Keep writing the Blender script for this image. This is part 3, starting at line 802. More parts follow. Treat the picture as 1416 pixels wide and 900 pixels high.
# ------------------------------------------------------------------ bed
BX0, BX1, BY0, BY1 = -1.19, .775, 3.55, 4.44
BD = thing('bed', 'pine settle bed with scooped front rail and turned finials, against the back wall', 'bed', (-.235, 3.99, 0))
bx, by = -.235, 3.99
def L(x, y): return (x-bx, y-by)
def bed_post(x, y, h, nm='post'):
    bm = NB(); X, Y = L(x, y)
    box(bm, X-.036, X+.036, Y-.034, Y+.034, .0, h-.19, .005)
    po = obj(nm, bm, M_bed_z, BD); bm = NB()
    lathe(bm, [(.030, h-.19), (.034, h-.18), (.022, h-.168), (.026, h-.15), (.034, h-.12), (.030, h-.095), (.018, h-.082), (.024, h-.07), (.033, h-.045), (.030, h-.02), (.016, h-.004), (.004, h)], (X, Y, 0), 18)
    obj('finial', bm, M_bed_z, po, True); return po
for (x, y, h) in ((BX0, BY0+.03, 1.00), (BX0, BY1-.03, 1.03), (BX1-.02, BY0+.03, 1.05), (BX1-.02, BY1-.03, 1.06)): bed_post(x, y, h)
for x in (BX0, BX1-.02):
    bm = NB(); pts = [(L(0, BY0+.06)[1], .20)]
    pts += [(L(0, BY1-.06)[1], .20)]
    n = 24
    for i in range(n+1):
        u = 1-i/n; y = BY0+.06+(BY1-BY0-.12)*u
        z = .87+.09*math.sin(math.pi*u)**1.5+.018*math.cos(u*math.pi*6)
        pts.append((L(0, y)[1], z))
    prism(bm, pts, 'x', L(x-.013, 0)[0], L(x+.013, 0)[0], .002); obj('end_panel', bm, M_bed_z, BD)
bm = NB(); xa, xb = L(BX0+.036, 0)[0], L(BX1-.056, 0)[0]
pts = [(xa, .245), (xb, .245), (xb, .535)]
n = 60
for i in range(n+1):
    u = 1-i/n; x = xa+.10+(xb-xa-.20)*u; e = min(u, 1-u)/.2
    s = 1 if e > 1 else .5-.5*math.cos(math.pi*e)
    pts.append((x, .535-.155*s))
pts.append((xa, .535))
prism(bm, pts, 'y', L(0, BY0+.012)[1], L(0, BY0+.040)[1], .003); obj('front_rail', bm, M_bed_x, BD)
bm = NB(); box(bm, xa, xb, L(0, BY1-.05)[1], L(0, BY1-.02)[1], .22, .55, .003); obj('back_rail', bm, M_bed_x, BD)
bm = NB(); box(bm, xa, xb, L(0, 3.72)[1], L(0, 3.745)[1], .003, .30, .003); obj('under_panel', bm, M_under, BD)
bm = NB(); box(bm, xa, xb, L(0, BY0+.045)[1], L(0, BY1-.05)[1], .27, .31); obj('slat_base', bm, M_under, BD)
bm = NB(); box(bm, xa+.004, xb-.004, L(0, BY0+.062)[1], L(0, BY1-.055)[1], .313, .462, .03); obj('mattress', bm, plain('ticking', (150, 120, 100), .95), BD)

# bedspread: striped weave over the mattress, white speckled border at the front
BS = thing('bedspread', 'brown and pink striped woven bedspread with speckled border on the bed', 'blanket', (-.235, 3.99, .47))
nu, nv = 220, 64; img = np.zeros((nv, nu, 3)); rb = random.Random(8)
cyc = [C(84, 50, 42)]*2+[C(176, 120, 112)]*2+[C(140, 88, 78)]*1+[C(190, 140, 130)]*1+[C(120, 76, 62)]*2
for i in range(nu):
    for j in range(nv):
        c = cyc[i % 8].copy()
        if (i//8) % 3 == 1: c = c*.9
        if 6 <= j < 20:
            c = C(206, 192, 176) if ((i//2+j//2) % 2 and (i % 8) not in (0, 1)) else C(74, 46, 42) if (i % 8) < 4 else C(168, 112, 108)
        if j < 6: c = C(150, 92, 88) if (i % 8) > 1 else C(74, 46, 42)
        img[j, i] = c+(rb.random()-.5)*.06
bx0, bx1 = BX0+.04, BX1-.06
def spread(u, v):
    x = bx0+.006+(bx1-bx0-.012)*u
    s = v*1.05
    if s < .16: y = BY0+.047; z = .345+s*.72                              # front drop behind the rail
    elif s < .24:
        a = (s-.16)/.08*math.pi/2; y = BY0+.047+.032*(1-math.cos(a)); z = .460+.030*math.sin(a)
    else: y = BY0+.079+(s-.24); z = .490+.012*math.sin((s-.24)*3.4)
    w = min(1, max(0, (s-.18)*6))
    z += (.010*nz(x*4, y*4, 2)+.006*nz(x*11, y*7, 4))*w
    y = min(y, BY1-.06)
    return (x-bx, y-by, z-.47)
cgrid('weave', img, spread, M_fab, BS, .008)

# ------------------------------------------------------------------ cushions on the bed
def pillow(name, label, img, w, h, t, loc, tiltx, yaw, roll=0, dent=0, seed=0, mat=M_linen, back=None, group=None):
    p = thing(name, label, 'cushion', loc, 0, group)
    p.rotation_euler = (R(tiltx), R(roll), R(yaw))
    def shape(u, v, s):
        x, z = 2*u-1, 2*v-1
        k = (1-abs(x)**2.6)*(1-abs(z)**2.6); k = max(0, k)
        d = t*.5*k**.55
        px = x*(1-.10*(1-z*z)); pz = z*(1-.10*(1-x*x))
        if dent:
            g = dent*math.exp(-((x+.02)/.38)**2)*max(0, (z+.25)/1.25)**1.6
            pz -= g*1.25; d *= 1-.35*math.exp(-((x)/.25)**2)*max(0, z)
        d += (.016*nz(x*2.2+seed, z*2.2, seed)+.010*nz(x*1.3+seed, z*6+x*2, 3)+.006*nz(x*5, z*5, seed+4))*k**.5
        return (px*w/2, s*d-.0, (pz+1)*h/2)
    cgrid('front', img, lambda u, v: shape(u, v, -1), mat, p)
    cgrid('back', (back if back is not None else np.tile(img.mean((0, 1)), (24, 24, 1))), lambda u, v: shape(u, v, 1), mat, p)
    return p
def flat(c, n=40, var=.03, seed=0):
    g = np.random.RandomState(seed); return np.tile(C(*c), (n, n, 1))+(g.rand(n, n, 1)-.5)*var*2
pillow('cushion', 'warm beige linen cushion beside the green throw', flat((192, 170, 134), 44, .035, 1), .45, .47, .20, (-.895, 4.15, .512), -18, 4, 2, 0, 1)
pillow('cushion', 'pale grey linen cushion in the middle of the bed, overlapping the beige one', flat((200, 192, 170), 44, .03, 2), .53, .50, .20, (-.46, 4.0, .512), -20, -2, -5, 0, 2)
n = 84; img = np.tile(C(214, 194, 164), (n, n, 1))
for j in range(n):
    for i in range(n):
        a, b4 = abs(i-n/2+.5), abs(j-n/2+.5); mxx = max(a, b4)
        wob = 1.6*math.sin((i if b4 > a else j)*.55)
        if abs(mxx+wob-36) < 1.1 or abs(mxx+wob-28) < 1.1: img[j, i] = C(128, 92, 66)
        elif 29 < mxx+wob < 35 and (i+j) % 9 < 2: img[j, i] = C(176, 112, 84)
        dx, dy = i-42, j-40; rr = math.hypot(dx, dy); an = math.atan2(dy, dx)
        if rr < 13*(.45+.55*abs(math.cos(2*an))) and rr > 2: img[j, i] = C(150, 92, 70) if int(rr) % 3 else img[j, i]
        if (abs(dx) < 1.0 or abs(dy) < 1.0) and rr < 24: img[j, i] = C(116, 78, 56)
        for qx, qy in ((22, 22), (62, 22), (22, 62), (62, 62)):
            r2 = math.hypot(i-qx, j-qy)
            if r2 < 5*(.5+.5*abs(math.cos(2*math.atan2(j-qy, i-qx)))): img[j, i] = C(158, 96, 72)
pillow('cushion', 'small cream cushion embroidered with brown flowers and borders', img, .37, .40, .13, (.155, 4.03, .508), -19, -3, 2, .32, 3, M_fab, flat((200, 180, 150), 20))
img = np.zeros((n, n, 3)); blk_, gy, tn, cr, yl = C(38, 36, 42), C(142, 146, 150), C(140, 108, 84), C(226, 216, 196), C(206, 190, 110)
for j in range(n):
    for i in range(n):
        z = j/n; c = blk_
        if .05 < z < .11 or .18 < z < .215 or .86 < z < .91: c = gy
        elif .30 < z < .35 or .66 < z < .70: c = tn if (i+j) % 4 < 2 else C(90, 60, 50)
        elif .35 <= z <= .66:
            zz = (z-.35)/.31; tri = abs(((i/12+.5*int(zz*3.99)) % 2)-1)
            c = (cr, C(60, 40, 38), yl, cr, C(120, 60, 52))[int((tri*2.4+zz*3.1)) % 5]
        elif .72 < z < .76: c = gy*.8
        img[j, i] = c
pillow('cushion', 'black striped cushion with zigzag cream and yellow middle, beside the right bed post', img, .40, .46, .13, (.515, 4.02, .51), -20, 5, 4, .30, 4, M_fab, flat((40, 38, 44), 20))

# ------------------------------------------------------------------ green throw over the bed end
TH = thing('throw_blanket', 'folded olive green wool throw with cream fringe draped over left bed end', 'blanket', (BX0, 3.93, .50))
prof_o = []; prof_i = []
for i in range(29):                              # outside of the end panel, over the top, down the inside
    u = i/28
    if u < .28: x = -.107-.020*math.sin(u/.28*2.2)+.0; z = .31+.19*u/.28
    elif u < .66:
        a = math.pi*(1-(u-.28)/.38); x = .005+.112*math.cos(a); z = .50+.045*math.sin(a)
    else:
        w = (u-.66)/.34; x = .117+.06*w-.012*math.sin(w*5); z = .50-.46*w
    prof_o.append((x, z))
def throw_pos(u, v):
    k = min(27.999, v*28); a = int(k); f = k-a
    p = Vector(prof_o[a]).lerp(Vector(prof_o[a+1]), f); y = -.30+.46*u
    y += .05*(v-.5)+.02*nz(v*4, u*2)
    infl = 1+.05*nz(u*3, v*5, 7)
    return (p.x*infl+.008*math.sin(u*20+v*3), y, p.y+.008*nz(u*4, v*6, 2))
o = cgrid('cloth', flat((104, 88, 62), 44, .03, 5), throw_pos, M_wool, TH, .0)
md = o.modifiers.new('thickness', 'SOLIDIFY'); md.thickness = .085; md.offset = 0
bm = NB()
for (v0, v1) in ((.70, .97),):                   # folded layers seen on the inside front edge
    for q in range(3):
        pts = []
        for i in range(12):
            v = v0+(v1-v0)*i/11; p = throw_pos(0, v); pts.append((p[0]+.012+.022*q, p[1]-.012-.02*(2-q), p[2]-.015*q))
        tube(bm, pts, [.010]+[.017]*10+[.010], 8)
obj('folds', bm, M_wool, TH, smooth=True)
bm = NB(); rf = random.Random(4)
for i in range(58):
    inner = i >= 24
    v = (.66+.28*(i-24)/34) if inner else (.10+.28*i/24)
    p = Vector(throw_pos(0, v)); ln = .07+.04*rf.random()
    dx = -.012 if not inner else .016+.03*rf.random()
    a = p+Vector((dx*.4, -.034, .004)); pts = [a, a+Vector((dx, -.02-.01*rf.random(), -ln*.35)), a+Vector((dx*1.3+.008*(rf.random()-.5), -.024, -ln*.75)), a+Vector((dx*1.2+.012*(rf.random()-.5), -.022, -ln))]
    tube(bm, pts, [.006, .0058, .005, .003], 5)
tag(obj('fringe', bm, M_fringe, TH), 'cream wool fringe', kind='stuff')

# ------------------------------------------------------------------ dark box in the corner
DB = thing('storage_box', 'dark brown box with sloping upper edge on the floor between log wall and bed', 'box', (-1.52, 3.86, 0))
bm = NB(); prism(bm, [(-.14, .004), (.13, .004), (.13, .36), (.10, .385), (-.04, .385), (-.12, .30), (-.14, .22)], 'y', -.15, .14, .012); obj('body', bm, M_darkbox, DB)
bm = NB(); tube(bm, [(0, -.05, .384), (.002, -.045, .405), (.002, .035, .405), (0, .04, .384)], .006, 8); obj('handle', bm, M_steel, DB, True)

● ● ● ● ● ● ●

### Task directions
Nothing but the lines from the one with "obj('under_panel', bm, M_under, BD)" through the one with "100), .95), BD)" should be retyped; include both and keep them exact.

### Worked solution
bm = NB(); box(bm, xa, xb, L(0, 3.72)[1], L(0, 3.745)[1], .003, .30, .003); obj('under_panel', bm, M_under, BD)
bm = NB(); box(bm, xa, xb, L(0, BY0+.045)[1], L(0, BY1-.05)[1], .27, .31); obj('slat_base', bm, M_under, BD)
bm = NB(); box(bm, xa+.004, xb-.004, L(0, BY0+.062)[1], L(0, BY1-.055)[1], .313, .462, .03); obj('mattress', bm, plain('ticking', (150, 120, 100), .95), BD)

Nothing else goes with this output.